Those who leave soon

Recently, I had a good conversation with my long time business friends. One of them is a director of design at a prestegious interiors design firm in Japan, and we talked about the change of attitude toward work by college recurites.

They leave, she said. She meaned notable percentage of their fresh out of college recruites. Her company hires employees younge people fresh out of famous colleges and universities. But obviously, there has been big increase in a gap between the type of people a large company needs, and new recruites. After they start to work, some of them say within a year that they are not happy with the job, with their range of responsibilities. It used to be that after one joined a company, one grid his/her teeth and stayed, because that was what everyone (seemed like, anyway) did. But by doing that, one learned basic business manners, picked up on tacit knowledge at work, and just like a ballet dancer doing boring bar exercise and bit by bit learns the move and expands into real dance, one learned real work. Now, before learning the basics of business, new employees leave.

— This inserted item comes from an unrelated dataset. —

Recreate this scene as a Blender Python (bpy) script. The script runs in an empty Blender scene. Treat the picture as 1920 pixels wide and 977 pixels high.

Probably, out of fraction of percentage of people who leave a company like that will learn on their own and succeed anyway. Some will find out that staying put and learning the basics are neccessary in their second or third jobs. Some will drift. But thats nothing new. There has always been people who drifted.

It seems like matter of perspective. When we compare how work situations were in Japan 500 years ago, 100 years ago, 20 years ago, difinitely, things changed. Some of the companies will realize that they need to educate the new recruites differently and succeed. Those hanging onto the old (how old?) ways or not able to change might not fare so well.

I personally know maybe a dozen young Japanese people who quit relatively shortly (1 year to several years) after they joined big and prestegious companies. They are learning marvelously well. We all learn one way or other.